Why match request parameter using strings?

Although in programming phoenix, the author tries to explain why not match on %{:id => id}. I still do not understand. Can someone explain this to me? I thought it will be better to match on atom since the key in the connection struct is :id

def show(conn, %{"id" => id}) do
    user = Repo.get(Rumbl.User, id)
    render conn, "show.html", user: user
end

The params map (which is the second parameter there) maps strings to values, all of this coming from the user (via the http request). The conn struct contains information related to the connection and uses atoms for its keys since it is defined and populated in the server (as opposed to reflecting data from the user).

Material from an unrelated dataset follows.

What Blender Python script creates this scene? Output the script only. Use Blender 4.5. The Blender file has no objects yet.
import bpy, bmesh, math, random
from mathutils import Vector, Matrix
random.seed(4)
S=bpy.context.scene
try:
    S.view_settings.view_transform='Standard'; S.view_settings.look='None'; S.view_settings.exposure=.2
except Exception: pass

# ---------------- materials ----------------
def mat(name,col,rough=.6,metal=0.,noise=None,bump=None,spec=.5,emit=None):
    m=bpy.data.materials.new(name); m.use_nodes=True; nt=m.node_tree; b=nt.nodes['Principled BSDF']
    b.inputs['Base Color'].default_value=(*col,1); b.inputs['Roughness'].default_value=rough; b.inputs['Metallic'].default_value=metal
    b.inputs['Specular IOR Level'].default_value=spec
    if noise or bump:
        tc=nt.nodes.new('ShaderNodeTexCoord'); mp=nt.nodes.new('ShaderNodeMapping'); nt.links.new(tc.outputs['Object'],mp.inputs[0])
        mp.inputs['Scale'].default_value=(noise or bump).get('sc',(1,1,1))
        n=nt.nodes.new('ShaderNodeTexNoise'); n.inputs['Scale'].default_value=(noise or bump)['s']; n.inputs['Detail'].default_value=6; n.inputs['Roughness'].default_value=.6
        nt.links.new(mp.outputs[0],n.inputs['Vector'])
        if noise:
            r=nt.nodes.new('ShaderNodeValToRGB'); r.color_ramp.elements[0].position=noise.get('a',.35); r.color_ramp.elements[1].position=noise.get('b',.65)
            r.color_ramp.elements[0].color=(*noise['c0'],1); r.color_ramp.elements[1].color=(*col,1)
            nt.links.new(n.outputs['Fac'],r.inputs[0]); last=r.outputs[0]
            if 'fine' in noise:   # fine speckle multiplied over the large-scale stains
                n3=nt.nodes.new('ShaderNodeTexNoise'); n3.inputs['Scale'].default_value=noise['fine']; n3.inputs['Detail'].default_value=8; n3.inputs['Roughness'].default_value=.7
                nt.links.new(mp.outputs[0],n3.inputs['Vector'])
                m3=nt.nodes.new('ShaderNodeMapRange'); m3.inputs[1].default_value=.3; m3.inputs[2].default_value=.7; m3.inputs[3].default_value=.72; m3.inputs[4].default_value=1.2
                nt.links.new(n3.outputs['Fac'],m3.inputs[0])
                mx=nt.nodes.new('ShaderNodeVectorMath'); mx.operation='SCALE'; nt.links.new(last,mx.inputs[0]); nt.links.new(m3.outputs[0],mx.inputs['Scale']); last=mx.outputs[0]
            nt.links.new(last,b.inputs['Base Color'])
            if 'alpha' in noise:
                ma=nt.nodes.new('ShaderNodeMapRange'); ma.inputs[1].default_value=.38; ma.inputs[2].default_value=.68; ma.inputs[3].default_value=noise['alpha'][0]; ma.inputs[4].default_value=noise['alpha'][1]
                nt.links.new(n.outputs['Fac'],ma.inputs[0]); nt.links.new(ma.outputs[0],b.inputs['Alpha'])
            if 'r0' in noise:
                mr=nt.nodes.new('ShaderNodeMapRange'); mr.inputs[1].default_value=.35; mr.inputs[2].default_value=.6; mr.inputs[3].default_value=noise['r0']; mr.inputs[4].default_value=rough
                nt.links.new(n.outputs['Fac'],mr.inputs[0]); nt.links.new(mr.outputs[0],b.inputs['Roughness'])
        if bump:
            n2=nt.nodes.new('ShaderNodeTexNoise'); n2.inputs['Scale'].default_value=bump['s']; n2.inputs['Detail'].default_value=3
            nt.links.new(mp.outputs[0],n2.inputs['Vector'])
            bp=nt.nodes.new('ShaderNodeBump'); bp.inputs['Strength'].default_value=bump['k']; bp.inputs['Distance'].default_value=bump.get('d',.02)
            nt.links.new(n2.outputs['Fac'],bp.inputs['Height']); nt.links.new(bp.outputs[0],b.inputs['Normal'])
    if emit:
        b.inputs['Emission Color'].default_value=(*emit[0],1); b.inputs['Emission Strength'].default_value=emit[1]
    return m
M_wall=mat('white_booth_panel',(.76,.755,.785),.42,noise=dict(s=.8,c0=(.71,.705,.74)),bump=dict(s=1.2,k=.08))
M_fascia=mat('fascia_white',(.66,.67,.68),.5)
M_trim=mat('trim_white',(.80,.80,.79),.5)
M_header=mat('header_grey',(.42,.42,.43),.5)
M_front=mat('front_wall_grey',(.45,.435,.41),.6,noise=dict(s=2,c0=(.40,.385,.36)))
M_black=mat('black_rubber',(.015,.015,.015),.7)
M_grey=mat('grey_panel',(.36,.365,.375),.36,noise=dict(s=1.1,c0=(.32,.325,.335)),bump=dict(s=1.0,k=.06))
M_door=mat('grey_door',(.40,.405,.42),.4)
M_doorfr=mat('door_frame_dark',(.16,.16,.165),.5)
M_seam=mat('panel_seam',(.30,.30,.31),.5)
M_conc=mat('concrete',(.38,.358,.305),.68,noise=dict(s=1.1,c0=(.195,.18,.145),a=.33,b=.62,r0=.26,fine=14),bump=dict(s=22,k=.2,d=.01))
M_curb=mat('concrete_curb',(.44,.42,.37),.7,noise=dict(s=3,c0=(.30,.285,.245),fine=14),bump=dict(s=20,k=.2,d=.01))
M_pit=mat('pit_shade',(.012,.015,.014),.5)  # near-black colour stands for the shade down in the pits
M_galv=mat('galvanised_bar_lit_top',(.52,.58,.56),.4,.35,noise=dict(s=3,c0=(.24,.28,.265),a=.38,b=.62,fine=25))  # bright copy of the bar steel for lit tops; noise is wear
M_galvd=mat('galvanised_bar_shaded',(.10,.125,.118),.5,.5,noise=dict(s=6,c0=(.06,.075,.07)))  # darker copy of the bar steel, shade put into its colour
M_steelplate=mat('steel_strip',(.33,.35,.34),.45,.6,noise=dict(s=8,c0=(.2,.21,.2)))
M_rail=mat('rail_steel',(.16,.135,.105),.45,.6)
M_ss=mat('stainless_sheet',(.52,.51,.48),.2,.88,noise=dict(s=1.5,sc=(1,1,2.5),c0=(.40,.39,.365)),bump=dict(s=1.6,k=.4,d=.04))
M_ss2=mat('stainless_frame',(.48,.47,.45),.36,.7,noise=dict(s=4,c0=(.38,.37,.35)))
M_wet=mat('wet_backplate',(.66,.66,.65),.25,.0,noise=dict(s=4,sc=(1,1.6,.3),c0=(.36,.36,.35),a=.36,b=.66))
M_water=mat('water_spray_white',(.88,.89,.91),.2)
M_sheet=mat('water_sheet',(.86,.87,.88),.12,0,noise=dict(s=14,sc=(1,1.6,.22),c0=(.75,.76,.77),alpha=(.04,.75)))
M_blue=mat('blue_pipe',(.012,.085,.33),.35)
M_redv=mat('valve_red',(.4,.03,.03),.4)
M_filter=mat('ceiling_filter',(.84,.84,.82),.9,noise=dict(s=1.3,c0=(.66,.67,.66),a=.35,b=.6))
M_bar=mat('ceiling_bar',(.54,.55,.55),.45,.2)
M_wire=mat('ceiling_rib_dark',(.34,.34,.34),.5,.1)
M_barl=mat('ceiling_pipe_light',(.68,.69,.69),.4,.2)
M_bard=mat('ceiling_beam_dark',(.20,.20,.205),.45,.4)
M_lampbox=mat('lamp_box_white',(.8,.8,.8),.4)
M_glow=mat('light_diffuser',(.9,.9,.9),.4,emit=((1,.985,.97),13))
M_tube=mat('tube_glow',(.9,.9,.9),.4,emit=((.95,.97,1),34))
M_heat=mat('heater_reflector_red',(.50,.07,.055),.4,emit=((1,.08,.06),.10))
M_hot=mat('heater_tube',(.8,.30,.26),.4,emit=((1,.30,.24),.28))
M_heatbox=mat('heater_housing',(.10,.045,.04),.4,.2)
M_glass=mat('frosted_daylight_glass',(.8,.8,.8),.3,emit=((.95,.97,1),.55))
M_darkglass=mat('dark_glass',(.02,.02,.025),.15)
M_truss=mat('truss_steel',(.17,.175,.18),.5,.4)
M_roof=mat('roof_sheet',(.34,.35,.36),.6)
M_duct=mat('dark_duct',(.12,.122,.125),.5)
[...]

Of course, params could convert the strings to atoms, but as atoms are constants which are not garbage collected (they are intended to be used as identifiers, not as a general purpose data type), it would be possible for a user to DOS a Phoenix application just by sending lots and lots of unique keys via http requests.

(It’s also almost certainly more performant to use strings due to how substring sharing is done with bitstrings in the BEAM …)

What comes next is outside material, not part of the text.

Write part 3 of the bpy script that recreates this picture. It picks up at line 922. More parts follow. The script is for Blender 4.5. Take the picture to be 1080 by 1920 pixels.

tl;dr -> Te params map is keyed by strings because it is data that comes from the user, and the conn struct is an internal datatype with a static shape and so happily uses atoms.

HTH. :slight_smile:

3 Likes

My naive benchmark says otherwise. It probably still is faster though, as the conversion to atoms is skipped when using strings.

Atoms, once generated in the BEAM are never garbage collected. If Phoenix blindly converts user supplied data into atoms, it is effectively a Denial of Service hole in every Phoenix app.

3 Likes

Assuming that the parsing into params doesn’t do deep copies of the string data, that’s exactly why I expected it would be cheaper.

However, I did a (also naive :slight_smile: ) benchmark here of creating atoms out of strings, then doing an atom comparison vs comparing strings … and it turns out that the overhad of creation of atoms from strings is still faster than string comparisons when the strings being converted to atoms are short (1 to 6 character). As the length of the string grows, it (understably) gets progressively worse and even at pretty small sizes (15-20 characters) it crosses over and the string comparisons are considerably cheaper.

Note to get anything reasonably measurable on my laptop, I had to do runs in batches of 1 000 000 iterations! That said, if there are deep copies of strings going on, then the string comparison path probably never caches up.

Still, this isn’t the primary reason for not using atoms in this case, but it is perhaps an interesting aside. Or … maybe not. who knows :slight_smile:

Please help to correct my understanding if i’m wrong.

From what i understand, the conn struct gets modified (the immutable sense) from going through some pre processing pipeline including the extraction of request parameters and “saving” it in conn struct. Does this mean that request parameters are “saved” in conn struct using string keys instead of atom keys? hence we are able to do a pattern match on string keys.

Exactly; the request parameters are parsed out into the params argument and stored using string keys.

This prevents a possible security / DOS issue, and so requires that pattern matching on those params is done with strings.